When she originally hit the scene, she was the sassy teen with the grown up voice. While she may have been a little too young for her too grown attitude to some people (but not to me), her early material was arguably a lot more mature than the material she’s released in recent years – which often sounds like it’s tailored for a future soundtrack to the Maury Povich Show.

I support Monica, but I’m really over her hood obsessions. We get it, Mo: You’re trill. You like glocks, you’re from the trap, and you have a thing for dudes that force you to pawn your gold records to bail out of jail.

What ever happened to the Monica that liked to actually sing about something? It seems these days she’s content with sticking to the same old thug love mantra that’s placed a choke hold on contemporary R&B for the past several years.

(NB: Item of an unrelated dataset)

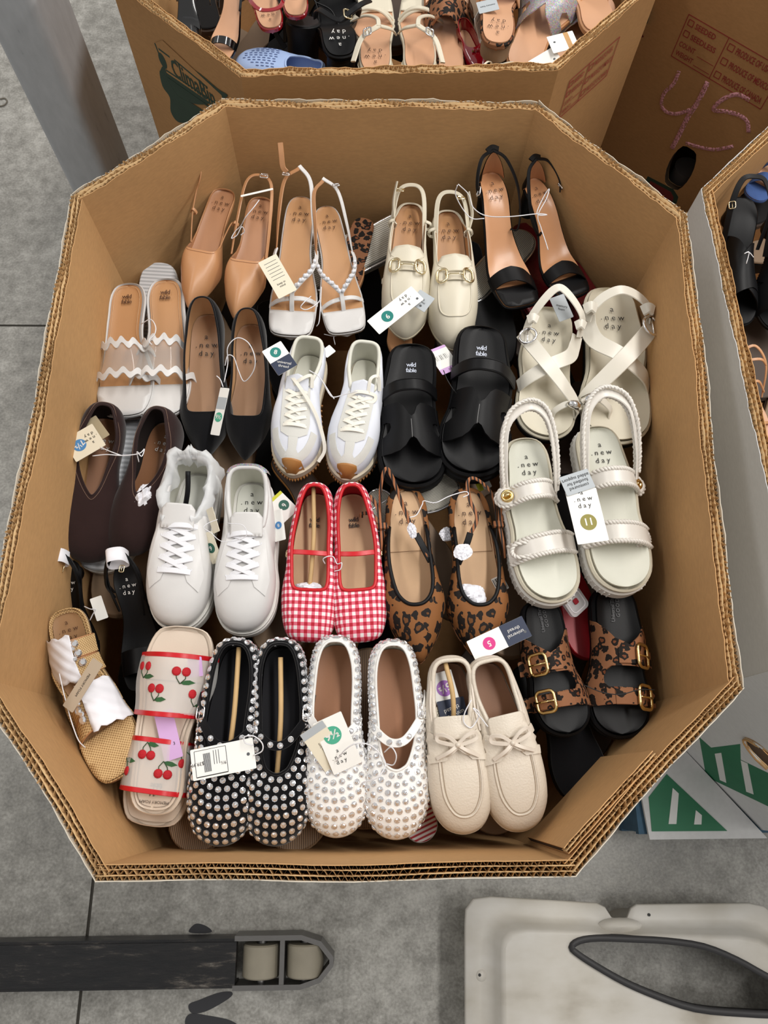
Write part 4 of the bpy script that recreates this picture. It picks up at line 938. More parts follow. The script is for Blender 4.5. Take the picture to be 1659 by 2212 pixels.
cherry(-1,'cherry mesh slide lying under its partner with toe towards the near wall',(402,1400),(318,1783),[(.18,.172),(-.30,.196),(-.80,.178),(.74,.198)],-1,(.150,.222),h=.060,bp=4.,z=.744,zt=.744,dh=.005)
# 18/19 studded mary janes
STUDM=mesh('stud',*lathe([(.0044,0),(.0042,.0012),(.0032,.0013),(.0022,.0022),(0,.0026)],8)); STUDM.materials.append(STONE); STUDM.polygons.foreach_set('use_smooth',[False]*len(STUDM.polygons))
def studs(s,u,sp=.0118,first=.0075,maxd=.09,skip=None):
    A=s.surf[::-1]; N=A.shape[1]; seg=np.linalg.norm(np.diff(A,axis=0),axis=2); cum=np.vstack([np.zeros(N),np.cumsum(seg,0)]); cnt=0
    d=first; row=0
    while d<maxd:
        pts=[]
        for k in range(N):
            if cum[-1,k]<d+.003: pts.append(None); continue
            pts.append(np.array([np.interp(d,cum[:,k],A[:,k,i]) for i in range(3)]))
        acc=sp*.5*(row%2); prev=None
        for k in range(N+1):
            p=pts[k%N]
            if p is None: prev=None; acc=sp*.5; continue
            if prev is not None:
                L_=np.linalg.norm(p-prev)
                while acc<L_:
                    q=prev+(p-prev)*acc/L_
                    if cnt<290 and not (skip and skip(q)):
                        loc,nr,ix,_=s.bvh.find_nearest(Vector(q))
                        c=np.array([s.cx(q[1]),q[1]*.96,-.02]); nn=np.array(nr); nn=nn if nn.dot(q-c)>0 else -nn
                        o=bpy.data.objects.new('stud',STUDM); COL.objects.link(o); o.parent=u; o.matrix_local=frame(q+nn*.0002,nn,(0,1,.01)); cnt+=1
                    acc+=sp
                acc-=L_
            prev=p
        d+=sp*.98; row+=1
def studded(side,lab,hp,tp,m,ins,lin_,grp,**k):
    s=Shoe('studded_mary_jane',lab,'mary jane',.268,.092,'round',side,.6,hh=.008,group=grp,heel=1.05,waist=1.15)
    s.slab('outsole',BLKR if m is BLKS else WR,-.006,-.001,0); s.bed('insole',ins,.0,-.003,cup=.002)
    T=s.topl(.006,.178,.0275,'oval',[(0,.056),(.1,.052),(.4,.040),(.8,.036),(1,.040)])
    u=s.upper('upper',m,T,-.004,0,.006,kp=.95,lining=lin_,binding=m,br=.0020)
    studs(s,u)
    o=-side; l,r=s.edge(.115,.004); X=r if o>0 else l; I=l if o>0 else r
    P=[(I*.98,.108,.028),(I*.82,.122,.040),(I*.25,.140,.048),(X*.3,.138,.050),(X*.8,.112,.043),(X*1.04,.092,.030)]
    st=s.strap('instep_strap',m,P,.012,.0024,c=(0,.12,-.02)); pc=cat(P,8)
    for i in (6,11,16,21,26):
        q=pc[i]; ob=bpy.data.objects.new('stud',STUDM); COL.objects.link(ob); ob.parent=st; ob.matrix_local=frame(q+np.array([0,0,.0014]),(q[0]*14,.15,1),(0,1,0))
    buckle(s.root,SILV,.016,.018,.0012,frame((X*.93,.100,.040),(o*.7,0,.8),(0,1,0)),.004)
    hang(s,'strap_tip',m,[(X*.95,.098,.040),(X*1.06,.084,.034),(X*1.1,.07,.026)],.011,.002,up=(o,0,.5))
    return s.place(hp,tp,dh=.055,dt=.004,**k)
DK=mat('black_lining','#15151a',.9); CHOC=lea('cocoa_insole','#9a6a4a',.55)
k1=studded(-1,'left one of the black studded mary janes, price card hanging at its front',(512,1384),(468,1826),BLKS,DK,DK,'black studded mary janes',z=.765)
k2=studded(1,'right one of the black studded mary janes, buckle towards the white pair',(606,1384),(598,1826),BLKS,DK,DK,'black studded mary janes',z=.765)
k3=studded(-1,'left one of the white studded mary janes, cards tucked under its strap',(724,1378),(724,1808),lea('white_studded_leather','#e8e6e2',.4),CHOC,OFFW,'white studded mary janes',z=.765)
k4=studded(1,'right one of the white studded mary janes, cocoa insole bare',(848,1386),(860,1812),MATS['white_studded_leather'],CHOC,OFFW,'white studded mary janes',z=.765)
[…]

This time she’s collaborating on a song with her baby daddy, Rocko, on the song “Thugs Need Love Too.”

How many more thugs need love themed songs does the world need? I thought the world accepted that thugs indeed need love, too, back in ’96?

Perhaps she’s just supporting her man, but in general, I’m tired of rapping, two stepping, hustling-referencing Monica. She’s been singing like someone that just hopped out of bucket of chicken for too long now. It’s old, and clearly not good for business. I bought The Makings of Me, but if she’s going to be dedicating her album to loving an ex-soap on a rope enthusiast again, I’m going to skip out on her album and head to Popeyes.

Can we get this Monica back before she ends up selling mixtapes out of her trunk? Please?